'''

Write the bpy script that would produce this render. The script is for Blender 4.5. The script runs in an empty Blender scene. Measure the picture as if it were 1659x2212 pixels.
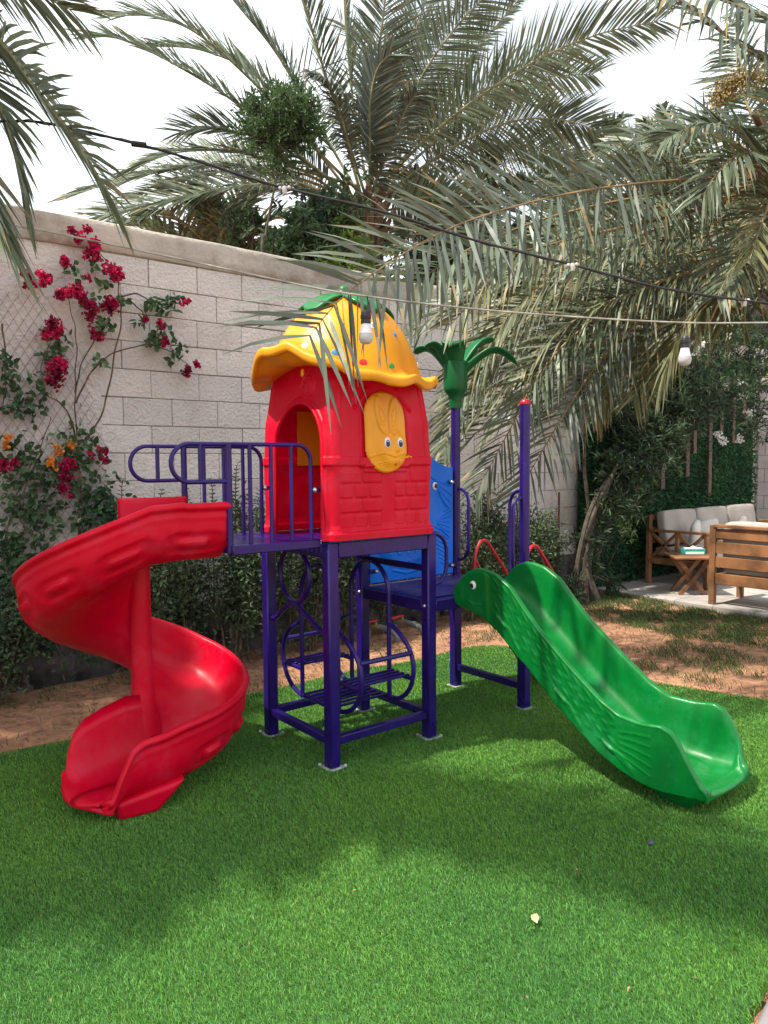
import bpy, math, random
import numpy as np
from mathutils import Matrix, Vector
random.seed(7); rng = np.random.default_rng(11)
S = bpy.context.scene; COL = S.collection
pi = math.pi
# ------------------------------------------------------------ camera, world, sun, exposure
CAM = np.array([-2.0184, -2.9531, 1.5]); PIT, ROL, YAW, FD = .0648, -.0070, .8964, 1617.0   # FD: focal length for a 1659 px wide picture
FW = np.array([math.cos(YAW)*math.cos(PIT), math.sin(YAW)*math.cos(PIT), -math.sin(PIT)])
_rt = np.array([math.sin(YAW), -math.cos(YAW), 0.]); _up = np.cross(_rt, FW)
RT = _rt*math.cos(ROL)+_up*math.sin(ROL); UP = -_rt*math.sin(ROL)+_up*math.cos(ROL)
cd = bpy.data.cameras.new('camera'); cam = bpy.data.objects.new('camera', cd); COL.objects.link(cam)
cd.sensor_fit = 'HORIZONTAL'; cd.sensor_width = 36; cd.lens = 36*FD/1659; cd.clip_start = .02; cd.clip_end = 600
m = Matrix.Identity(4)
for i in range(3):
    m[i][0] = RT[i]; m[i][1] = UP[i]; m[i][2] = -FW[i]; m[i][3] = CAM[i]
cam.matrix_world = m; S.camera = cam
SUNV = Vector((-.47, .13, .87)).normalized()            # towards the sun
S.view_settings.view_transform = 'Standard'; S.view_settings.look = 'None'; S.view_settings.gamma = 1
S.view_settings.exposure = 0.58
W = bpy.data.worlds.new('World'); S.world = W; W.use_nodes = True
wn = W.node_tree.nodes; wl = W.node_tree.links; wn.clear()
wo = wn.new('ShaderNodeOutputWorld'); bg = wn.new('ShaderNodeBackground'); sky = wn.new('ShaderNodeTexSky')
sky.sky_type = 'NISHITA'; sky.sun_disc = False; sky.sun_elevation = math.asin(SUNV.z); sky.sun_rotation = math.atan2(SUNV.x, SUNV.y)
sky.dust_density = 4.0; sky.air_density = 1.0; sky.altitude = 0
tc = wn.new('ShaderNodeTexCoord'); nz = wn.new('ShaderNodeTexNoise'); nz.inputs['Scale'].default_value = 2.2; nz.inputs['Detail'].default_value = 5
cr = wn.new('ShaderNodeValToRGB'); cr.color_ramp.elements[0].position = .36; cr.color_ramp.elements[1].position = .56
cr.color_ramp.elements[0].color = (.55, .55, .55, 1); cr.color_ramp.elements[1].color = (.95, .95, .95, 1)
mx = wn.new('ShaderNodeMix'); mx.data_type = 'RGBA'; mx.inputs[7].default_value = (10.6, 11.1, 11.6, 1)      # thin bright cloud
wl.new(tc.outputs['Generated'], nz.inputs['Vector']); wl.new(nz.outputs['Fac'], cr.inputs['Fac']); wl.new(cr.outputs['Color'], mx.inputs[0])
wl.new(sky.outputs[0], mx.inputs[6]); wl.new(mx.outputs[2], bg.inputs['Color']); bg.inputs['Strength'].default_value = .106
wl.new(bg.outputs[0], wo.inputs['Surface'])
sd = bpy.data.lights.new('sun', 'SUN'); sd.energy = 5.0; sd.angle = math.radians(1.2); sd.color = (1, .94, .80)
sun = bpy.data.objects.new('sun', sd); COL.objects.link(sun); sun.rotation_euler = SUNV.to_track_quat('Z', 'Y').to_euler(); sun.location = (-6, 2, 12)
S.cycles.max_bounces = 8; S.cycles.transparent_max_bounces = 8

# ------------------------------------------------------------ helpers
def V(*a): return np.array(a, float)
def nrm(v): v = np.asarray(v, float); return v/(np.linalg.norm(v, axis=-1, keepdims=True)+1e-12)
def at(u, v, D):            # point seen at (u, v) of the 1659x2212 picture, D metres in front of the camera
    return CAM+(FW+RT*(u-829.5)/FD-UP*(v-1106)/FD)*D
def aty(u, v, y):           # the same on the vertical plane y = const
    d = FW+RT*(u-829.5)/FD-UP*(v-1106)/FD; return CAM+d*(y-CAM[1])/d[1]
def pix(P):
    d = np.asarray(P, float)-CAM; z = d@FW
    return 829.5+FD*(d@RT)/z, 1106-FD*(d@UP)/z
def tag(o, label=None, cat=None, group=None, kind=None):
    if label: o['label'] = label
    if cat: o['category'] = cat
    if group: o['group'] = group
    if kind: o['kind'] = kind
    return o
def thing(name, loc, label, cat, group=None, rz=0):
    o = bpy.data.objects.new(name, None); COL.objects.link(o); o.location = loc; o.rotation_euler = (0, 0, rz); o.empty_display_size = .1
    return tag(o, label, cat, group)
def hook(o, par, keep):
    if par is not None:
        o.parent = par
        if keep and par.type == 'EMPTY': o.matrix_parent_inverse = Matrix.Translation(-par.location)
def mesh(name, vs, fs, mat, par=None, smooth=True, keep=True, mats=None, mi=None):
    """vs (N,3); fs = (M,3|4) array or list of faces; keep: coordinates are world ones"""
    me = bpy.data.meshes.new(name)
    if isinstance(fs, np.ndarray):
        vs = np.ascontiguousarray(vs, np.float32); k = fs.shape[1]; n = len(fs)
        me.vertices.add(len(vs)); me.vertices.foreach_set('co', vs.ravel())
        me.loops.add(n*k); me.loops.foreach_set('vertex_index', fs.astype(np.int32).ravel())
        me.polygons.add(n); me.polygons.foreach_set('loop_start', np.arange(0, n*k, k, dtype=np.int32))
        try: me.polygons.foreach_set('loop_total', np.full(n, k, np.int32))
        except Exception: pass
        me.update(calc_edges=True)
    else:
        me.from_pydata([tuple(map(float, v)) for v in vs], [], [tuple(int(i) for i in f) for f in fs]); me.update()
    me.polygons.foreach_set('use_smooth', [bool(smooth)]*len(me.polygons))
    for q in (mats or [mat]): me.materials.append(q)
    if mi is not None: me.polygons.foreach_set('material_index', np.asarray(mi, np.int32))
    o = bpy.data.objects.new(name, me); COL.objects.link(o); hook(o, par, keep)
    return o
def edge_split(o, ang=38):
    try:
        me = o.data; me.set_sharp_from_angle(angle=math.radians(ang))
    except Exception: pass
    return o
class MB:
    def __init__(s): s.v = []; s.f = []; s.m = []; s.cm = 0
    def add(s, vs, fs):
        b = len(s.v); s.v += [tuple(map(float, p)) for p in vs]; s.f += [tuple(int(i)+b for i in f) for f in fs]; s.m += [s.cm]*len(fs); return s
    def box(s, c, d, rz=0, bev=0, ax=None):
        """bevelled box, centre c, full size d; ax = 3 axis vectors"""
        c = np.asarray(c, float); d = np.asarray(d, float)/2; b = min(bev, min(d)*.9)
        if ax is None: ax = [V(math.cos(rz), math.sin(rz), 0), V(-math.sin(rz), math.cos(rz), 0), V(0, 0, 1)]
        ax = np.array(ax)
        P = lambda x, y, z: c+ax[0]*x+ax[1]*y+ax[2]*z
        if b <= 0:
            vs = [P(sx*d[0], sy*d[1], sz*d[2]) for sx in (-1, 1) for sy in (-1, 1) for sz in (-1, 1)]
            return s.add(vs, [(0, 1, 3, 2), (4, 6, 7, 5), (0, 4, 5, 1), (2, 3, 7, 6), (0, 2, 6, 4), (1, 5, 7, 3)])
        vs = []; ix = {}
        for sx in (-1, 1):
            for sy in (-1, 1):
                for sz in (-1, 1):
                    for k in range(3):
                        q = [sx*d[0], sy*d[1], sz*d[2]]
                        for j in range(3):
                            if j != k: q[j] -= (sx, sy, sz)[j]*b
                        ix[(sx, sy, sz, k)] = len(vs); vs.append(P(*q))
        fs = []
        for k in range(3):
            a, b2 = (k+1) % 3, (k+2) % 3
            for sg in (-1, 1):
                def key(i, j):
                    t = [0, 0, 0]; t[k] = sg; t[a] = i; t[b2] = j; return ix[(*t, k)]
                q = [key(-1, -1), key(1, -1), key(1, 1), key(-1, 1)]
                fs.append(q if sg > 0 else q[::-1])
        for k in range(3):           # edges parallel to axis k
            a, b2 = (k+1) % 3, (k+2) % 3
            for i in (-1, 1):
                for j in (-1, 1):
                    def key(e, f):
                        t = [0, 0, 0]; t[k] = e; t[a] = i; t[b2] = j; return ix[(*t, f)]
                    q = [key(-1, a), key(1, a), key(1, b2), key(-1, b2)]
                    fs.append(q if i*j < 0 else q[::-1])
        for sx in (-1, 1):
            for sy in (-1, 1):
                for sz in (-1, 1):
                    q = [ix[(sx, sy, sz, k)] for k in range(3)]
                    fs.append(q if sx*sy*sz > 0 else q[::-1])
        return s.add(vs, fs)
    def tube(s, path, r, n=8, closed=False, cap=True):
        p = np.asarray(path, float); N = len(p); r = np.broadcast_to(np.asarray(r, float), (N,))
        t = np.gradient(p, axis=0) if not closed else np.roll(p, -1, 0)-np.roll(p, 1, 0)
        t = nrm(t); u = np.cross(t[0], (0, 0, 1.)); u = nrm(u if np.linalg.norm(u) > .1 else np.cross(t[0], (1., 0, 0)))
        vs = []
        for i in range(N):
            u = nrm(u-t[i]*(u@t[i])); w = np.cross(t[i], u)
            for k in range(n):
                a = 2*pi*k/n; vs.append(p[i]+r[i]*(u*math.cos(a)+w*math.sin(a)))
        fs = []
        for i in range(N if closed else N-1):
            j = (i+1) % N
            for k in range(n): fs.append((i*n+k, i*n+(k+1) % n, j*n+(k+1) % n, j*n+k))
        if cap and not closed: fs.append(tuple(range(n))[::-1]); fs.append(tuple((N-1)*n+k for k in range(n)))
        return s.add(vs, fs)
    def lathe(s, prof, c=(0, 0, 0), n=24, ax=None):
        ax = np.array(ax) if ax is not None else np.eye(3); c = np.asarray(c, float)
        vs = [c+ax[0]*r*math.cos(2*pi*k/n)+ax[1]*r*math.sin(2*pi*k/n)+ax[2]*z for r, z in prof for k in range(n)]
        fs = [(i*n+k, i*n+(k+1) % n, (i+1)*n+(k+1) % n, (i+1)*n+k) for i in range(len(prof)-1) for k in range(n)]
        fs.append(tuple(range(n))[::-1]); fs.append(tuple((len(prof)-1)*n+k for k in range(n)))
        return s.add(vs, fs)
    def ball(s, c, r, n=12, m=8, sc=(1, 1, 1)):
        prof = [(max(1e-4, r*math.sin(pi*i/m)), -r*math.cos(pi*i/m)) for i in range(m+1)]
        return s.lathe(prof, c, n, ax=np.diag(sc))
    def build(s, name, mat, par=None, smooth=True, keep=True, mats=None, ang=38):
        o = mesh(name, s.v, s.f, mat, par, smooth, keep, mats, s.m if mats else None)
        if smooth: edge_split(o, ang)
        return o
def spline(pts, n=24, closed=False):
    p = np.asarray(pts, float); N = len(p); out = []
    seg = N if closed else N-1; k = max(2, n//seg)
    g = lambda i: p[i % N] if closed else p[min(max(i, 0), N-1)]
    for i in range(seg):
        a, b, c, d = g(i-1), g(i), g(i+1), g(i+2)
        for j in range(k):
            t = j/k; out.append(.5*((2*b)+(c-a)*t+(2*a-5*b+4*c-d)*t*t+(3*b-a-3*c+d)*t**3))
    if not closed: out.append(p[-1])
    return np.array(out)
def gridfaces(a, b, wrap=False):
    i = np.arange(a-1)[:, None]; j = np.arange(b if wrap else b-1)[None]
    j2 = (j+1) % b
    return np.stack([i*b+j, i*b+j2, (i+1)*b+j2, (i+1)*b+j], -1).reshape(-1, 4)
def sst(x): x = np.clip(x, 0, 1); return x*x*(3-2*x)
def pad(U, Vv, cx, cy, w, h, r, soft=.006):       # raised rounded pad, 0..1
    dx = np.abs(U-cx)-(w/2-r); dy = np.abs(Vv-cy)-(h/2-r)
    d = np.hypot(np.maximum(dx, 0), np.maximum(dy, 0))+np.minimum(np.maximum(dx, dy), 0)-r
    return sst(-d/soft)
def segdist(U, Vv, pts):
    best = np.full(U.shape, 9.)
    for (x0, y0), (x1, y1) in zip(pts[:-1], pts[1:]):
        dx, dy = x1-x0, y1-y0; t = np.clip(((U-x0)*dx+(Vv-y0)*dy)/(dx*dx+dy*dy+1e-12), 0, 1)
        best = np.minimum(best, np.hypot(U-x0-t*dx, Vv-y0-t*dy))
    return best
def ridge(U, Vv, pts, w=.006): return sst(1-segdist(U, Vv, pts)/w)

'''
'''

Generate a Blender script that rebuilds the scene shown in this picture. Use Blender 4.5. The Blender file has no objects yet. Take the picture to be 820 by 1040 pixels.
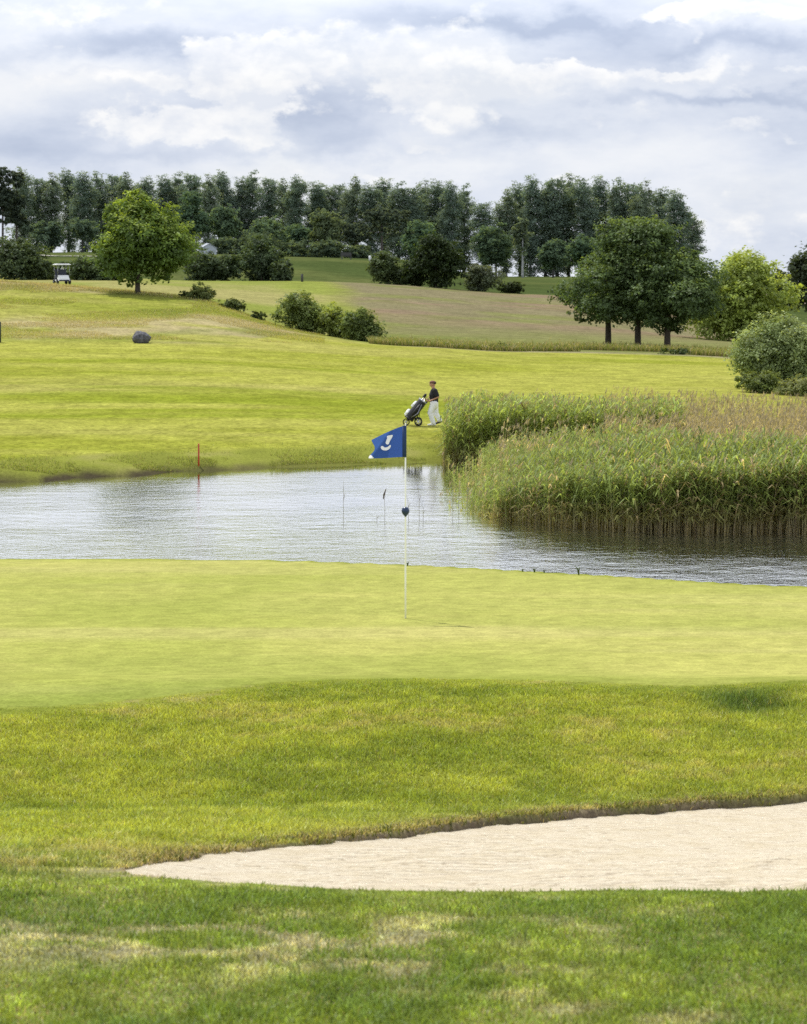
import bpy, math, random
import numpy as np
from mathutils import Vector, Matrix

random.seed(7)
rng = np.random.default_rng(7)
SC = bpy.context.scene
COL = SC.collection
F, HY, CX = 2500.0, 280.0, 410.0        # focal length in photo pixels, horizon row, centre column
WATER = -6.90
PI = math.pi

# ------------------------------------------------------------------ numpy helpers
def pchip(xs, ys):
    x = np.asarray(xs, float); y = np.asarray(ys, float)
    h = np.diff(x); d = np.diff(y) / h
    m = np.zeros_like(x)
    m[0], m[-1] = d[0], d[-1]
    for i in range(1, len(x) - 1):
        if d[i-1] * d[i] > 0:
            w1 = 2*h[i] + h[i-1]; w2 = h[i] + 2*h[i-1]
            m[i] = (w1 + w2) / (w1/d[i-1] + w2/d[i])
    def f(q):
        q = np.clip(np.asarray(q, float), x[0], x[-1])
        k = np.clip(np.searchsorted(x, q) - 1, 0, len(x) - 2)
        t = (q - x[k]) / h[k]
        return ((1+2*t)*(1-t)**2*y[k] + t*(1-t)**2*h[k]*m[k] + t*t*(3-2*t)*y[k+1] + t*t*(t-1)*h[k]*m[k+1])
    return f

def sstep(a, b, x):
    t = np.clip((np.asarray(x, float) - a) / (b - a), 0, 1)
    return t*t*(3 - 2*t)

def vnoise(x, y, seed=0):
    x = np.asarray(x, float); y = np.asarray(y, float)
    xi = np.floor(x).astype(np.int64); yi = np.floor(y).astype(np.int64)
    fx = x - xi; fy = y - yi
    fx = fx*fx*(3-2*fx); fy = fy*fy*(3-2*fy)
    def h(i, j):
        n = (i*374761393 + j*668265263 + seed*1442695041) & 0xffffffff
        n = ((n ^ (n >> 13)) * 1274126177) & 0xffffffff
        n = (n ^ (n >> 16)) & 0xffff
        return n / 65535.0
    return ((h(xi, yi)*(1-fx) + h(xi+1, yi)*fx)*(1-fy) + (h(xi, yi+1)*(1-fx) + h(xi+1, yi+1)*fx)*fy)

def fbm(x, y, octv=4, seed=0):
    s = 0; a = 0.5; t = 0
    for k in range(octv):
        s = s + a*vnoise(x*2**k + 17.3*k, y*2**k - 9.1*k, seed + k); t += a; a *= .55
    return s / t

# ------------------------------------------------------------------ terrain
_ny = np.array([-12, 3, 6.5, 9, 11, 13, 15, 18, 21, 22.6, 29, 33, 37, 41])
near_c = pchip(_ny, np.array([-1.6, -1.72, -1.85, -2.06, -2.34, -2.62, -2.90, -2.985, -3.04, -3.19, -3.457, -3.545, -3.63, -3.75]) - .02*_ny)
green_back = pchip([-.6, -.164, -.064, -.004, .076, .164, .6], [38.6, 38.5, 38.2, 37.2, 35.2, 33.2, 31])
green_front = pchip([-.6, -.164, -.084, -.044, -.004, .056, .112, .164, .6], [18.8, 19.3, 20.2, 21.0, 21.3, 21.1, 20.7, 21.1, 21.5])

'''

**What to work on:**
Repeat the lines between those holding "Generate a Blender" and "from mathutils import Vector, Matrix", inclusive. Pictures stay out.

**Completed task:**
Generate a Blender script that rebuilds the scene shown in this picture. Use Blender 4.5. The Blender file has no objects yet. Take the picture to be 820 by 1040 pixels.
import bpy, math, random
import numpy as np
from mathutils import Vector, Matrix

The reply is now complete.